Die Herausforderung besteht nun darin, diese neue Art der akademischen Bildung mit der bestehenden zu verbinden, denn beide können sich perfekt ergänzen.
MOOCs bieten auch nicht nur Studenten viele Vorteile, sondern jedem, der sich akademisch weiterbilden möchte. Ein Beispiel dafür, was MOOCs für Menschen in Entwicklungsländern bedeuten können, ist die Pakistanerin Khadijah Niazi, die bereits mit 10 Jahren erfolgreich an Udacity’s ‘Artificial Intelligence’ – Kurs teilnahm. Ein Jahr später absolvierte sie erfolgreich Udacity’s Physik Kurs, womit sie das jüngste Mädchen ist, das diesen jemals – virtuell und physisch –  erfolgreich vollendet hat. Dafür benötigte sie nur einen einfach Internetzugang, keine Universität und kein Geld.

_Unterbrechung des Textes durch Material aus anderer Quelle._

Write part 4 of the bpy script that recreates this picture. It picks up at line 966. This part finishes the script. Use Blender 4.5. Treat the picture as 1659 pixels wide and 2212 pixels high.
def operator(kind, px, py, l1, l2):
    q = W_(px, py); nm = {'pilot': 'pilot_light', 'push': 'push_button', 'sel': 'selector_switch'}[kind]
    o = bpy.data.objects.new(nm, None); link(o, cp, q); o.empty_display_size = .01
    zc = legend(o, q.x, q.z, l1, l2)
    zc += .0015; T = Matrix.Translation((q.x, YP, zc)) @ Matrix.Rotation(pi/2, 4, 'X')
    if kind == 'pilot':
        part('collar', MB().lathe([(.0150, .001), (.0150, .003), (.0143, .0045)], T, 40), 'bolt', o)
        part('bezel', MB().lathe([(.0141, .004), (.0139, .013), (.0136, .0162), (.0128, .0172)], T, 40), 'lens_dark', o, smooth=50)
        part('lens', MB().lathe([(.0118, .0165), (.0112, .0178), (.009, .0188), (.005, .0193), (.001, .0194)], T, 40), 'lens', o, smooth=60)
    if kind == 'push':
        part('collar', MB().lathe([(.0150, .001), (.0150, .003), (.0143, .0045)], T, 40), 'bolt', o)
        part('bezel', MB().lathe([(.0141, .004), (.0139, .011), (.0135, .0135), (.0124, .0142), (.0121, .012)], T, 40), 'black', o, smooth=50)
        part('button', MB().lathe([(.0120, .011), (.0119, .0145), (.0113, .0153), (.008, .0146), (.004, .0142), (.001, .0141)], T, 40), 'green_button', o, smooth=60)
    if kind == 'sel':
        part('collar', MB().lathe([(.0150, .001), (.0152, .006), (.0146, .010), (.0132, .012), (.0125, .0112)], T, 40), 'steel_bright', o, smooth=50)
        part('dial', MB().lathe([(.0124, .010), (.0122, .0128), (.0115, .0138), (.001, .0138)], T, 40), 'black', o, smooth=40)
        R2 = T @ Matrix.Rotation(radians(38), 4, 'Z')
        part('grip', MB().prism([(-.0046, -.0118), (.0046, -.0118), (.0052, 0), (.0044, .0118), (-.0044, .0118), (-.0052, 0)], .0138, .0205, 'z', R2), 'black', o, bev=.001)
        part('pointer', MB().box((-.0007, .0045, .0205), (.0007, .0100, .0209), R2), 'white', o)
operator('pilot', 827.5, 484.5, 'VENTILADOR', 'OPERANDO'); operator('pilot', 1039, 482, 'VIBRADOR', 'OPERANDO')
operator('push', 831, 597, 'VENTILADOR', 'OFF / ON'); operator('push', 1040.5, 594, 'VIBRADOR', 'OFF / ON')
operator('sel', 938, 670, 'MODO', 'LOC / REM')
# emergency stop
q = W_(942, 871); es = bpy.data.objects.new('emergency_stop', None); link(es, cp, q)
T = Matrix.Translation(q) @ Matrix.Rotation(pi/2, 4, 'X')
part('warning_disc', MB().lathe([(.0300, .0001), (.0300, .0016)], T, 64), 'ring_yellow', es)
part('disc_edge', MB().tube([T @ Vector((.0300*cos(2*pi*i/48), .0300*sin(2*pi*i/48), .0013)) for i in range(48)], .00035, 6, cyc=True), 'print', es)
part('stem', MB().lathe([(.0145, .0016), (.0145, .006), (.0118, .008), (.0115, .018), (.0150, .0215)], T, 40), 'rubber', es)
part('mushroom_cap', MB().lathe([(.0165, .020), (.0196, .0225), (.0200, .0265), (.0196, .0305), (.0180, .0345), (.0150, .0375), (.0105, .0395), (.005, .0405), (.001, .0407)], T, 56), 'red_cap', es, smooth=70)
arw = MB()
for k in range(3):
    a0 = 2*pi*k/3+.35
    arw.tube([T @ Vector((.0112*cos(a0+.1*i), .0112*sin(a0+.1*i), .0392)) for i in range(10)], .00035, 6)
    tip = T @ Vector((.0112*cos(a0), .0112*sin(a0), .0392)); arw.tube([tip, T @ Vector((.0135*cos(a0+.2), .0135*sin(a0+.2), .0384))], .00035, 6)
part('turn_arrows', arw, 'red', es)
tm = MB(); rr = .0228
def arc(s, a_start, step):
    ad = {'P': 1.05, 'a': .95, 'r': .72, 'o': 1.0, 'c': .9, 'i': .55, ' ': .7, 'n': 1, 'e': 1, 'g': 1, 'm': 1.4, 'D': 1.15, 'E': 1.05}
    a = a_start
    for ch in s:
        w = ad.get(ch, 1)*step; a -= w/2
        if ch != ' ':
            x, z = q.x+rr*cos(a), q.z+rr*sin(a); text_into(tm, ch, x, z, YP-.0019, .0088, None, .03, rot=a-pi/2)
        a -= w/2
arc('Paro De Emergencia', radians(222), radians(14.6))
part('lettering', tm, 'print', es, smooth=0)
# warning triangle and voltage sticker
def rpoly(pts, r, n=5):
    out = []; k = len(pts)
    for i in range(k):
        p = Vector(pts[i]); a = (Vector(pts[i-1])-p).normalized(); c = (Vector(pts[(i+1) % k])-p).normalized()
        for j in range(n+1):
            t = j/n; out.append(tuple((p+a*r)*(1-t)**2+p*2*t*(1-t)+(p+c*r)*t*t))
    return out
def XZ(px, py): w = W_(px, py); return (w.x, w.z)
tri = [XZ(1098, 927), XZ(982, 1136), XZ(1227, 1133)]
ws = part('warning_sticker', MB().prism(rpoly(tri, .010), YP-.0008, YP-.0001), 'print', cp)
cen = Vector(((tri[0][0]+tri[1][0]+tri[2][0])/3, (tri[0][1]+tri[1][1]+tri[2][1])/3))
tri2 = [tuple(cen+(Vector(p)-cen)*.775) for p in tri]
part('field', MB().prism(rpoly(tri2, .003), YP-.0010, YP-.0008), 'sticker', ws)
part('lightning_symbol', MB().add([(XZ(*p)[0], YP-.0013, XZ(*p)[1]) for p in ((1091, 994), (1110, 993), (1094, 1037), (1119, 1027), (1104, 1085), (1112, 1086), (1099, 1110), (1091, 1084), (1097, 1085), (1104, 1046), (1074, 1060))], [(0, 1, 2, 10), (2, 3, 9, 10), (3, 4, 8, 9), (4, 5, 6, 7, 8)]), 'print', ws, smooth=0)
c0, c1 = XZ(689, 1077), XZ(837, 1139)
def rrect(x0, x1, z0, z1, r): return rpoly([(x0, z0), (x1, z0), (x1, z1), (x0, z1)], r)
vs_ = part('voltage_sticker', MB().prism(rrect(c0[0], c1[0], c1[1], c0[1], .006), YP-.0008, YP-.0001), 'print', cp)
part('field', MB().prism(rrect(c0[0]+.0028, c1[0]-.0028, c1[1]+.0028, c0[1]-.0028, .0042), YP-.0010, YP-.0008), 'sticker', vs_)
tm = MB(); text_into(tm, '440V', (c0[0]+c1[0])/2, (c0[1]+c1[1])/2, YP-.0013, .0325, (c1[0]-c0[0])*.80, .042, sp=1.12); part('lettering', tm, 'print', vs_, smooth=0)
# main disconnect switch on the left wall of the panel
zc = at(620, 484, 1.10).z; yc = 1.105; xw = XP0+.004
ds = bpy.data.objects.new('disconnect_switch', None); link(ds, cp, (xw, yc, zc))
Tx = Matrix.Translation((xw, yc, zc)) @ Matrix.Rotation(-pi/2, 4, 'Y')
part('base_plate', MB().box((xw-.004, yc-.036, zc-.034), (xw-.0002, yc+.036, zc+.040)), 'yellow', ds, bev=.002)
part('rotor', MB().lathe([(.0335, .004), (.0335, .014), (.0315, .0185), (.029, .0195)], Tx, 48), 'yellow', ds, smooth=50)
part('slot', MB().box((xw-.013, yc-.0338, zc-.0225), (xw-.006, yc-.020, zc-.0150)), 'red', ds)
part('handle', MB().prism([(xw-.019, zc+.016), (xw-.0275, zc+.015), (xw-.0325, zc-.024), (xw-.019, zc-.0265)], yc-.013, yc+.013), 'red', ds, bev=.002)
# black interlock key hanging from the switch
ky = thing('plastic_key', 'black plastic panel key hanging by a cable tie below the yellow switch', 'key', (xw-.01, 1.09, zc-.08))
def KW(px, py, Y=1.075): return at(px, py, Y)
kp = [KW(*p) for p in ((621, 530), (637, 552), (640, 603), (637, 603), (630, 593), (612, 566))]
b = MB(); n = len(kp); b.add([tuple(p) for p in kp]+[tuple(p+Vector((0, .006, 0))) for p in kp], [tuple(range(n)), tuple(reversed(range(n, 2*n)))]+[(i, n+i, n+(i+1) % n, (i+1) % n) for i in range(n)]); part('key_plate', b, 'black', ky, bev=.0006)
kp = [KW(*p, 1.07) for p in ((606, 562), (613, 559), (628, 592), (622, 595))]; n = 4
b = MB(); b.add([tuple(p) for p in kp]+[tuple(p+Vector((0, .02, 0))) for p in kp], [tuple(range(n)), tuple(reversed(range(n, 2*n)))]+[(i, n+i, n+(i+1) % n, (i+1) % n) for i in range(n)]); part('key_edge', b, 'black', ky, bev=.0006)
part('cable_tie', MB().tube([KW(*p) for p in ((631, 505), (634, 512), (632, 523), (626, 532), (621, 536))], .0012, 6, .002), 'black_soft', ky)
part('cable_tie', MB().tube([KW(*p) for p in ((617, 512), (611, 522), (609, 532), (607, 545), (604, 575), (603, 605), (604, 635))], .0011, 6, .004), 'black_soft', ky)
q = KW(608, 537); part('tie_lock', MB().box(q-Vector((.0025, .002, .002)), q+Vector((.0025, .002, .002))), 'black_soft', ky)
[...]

Wir von der LHG Heidelberg sind von der Zukunftsfähigkeit und Wichtigkeit der MOOCs überzeugt. Daher haben wir Herrn Markus Schmidt vom Leibniz-Institut für Wissensmedien zu einem Vortrag mit Diskussion am 29. April eingeladen. Die Veranstaltung beginnt um 19 Uhr im Hörsaal 2 des Psychologischen Instituts (Hauptstraße 47, Heidelberg). Alle Interessierten sind herzlichen eingeladen – der Eintritt ist kostenfrei.
Wir freuen uns darauf, uns mit Euch im Anschluss an den Vortrag bei einem kleinen Empfang auszutauschen und weiter zu diskutieren!